The $15 million project added 80,000 square feet to the company’s existing 120,000-square-foot headquarters at 55 E. 111th St., to the east of U.S. 31, in Carmel.
The four-story building includes an expanded showroom and cafe on the first floor, conference rooms on the second floor, and office space on the third and fourth levels. The basement of the building houses the kitchen and bathroom faucet manufacturer’s labs and testing areas.
The company had been outgrowing its building in 2014 when the expansion plan started being discussed and has been leasing office space at 12900 N. Meridian St. for 55 employees.
Construction on the project started in early 2015, and the building was finished in December.
“It’s honestly been a labor of love over the past couple years,” Jill Ehnes, vice president of human resources, said.
The lobby includes two displays honoring the company’s history and its founder Alex Manoogian, who invented the single-handle ball valve faucet in 1954.
Richard Manoogian, Alex’s son and former CEO of Delta Faucet’s Michigan-based parent company, Masco Corp., was at the opening ceremony Wednesday.
“Please take note of how far we’ve come in 63 short years,” Manoogian said. “I’m thrilled to see what’s next for Delta Faucet Company. The possibilities are endless.”
The new building is named The Manoogian Center. Delta Faucet President Jai Shah announced Wednesday that Feb. 1 will always be known as Manoogian Day at the company.
“Today is a significant milestone as another chapter starts at Delta Faucet,” Shah said.
The first two floors of the headquarters are heavily geared toward welcoming the hundreds of customers that visit Delta Faucet annually. The showroom is about four times the size of the previous space, which had limited ability to display working products, Ehnes said.

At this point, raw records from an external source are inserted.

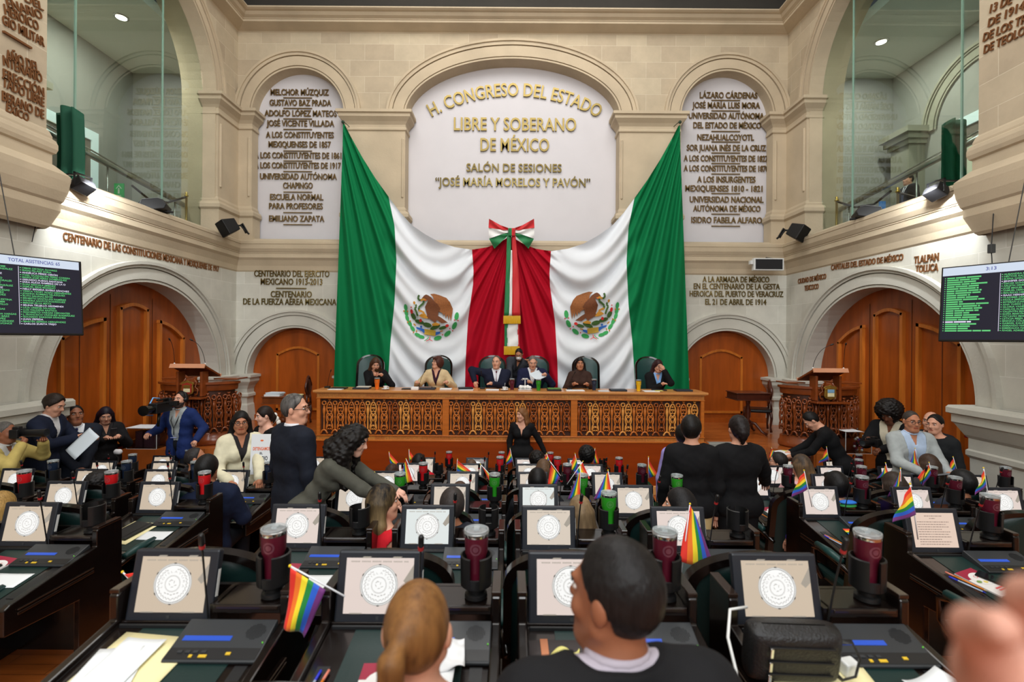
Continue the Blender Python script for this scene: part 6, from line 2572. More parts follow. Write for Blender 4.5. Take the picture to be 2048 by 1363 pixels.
    if glasses:
        m = MB()
        for sg in (-1, 1):
            n = 14
            m.tube([hd(sg * .034 + .021 * math.cos(2 * PI * i / n), .105 - abs(.021 * math.cos(2 * PI * i / n) * .3), .004 + .017 * math.sin(2 * PI * i / n)) for i in range(n + 1)], .0022, 5)
            m.tube([hd(sg * .055, .10, .008), hd(sg * .079, .05, .008), hd(sg * .080, -.005, .004)], .0022, 5)
        m.tube([hd(-.013, .106, .008), hd(.013, .106, .008)], .0022, 5)
        m.build('glasses', mat('glasses_frame', glasses if isinstance(glasses, tuple) else (22, 20, 20), .35), t, smooth=True)
    if mask:
        f = Field(Hc - .16, Hc + .16, .006)
        f.ell(hd(0, .045, -.055), (.062, .068, .058), HB, .01)
        f.cap(hd(0, .085, -.01), hd(0, .118, -.04), .012, .016, k=.02)
        x, y, z = f.frame(Hc, HB)
        f.cut(z + .008 - np.abs(x) * .0)
        f.cut(-(y - .02))
        V, Q = f.mesh()
        nobj('face_mask', V, Q, mat('mask_white', (222, 224, 226), .8), t)
    t['_s'] = s
    PEOPLE.append(t)
    return t, dict(s=s, tg=tg, Hc=Hc, HB=HB, N=N, U=U, F=Fv, R=Rv, P=P, root=t)


PEOPLE = []


def wrist(pd, sg, ahead=.08):
    """world point just beyond the wrist of a hand"""
    E, Wr = pd['tg'][sg]
    p = Wr + unit(Wr - E) * ahead
    t = pd['root']
    M = Matrix.Translation(t.location) @ Matrix.Rotation(t.rotation_euler.z, 4, 'Z') @ Matrix.Scale(pd['s'], 4)
    return M @ Vector(p)


def at_head(pd, r, f, u):
    t = pd['root']
    M = Matrix.Translation(t.location) @ Matrix.Rotation(t.rotation_euler.z, 4, 'Z') @ Matrix.Scale(pd['s'], 4)
    p = pd['Hc'] + pd['HB'][0] * r + pd['HB'][1] * f + pd['HB'][2] * u
    return M @ Vector(p)
# ---------------------------------------------------------------- everybody in the hall
m = MB()
for s in (-1, 1):
    a, b = sorted((s * 4.6, s * (HW + .34)))
    m.box((a, 7.35, 0), (b, 7.94, .22))
struct(m, 'floor_low_step', plank, 'low wooden step in front of the pulpit platforms')
BR, DB, BK = (70, 46, 32), (40, 28, 22), (20, 17, 16)
DF = DZ + .17
q1 = person('person in black jacket on the dais looking down at a phone', (752, 716), 9.45, DF, True, 180, 14, hyaw=22, hpitch=26, fem=True, skin='light', hair=('long', BR), top=('jacket', BLACK), shirt=(34, 32, 34), collar='open', R=(-.04, .34, .90), L=(-.20, .34, .90), curl=.9)
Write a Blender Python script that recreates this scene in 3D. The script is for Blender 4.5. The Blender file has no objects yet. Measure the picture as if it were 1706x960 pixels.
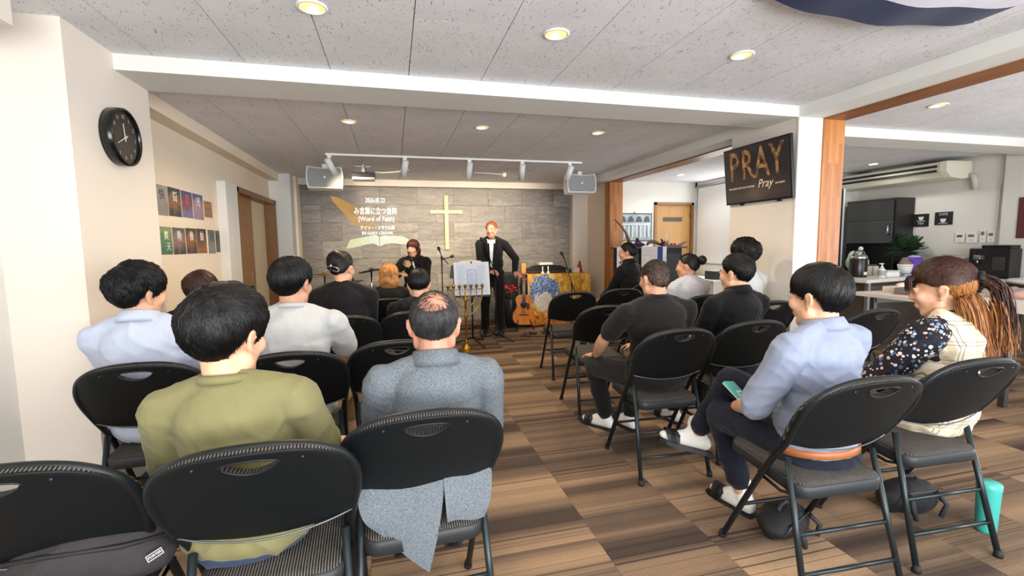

“It pales in comparison,” Ehnes said. “It was really out of date.”
The new showroom features all three of the company’s brands—Brizo, Delta and Peerless—with working showers and faucets, and interactive media.
The former showroom is being renovated into conference space, smaller meeting rooms and a coffee bar.
In the basement of the addition, rooms with glass windows provide lab space for 3-D printing of prototypes, life-cycle testing of new products, durability testing of new baths, and showers and water-quality simulation.
Ehnes said the basement is about five times the size of the old lab space.
“When we launch new products, we go through a very rigorous test process,” Ehnes said. “We were running out of space in our old area to test, so this gives us some new space, which is great.”
A lab for testing packaging, which had not been handled in-house before, has also been added. The room includes machines that can drop, shake and compress packages so staff can see the impact shipping can have on the products.
The previous space used for labs and testing is being converted into a fitness area with locker rooms, weights, exercise machines, yoga space and a dedicated spinning room.
The common spaces in the old building will also eventually be renovated, according to Ehnes.
“It’s a gradual face-lift over time so [the old] building mimics the design of this one,” Ehnes said.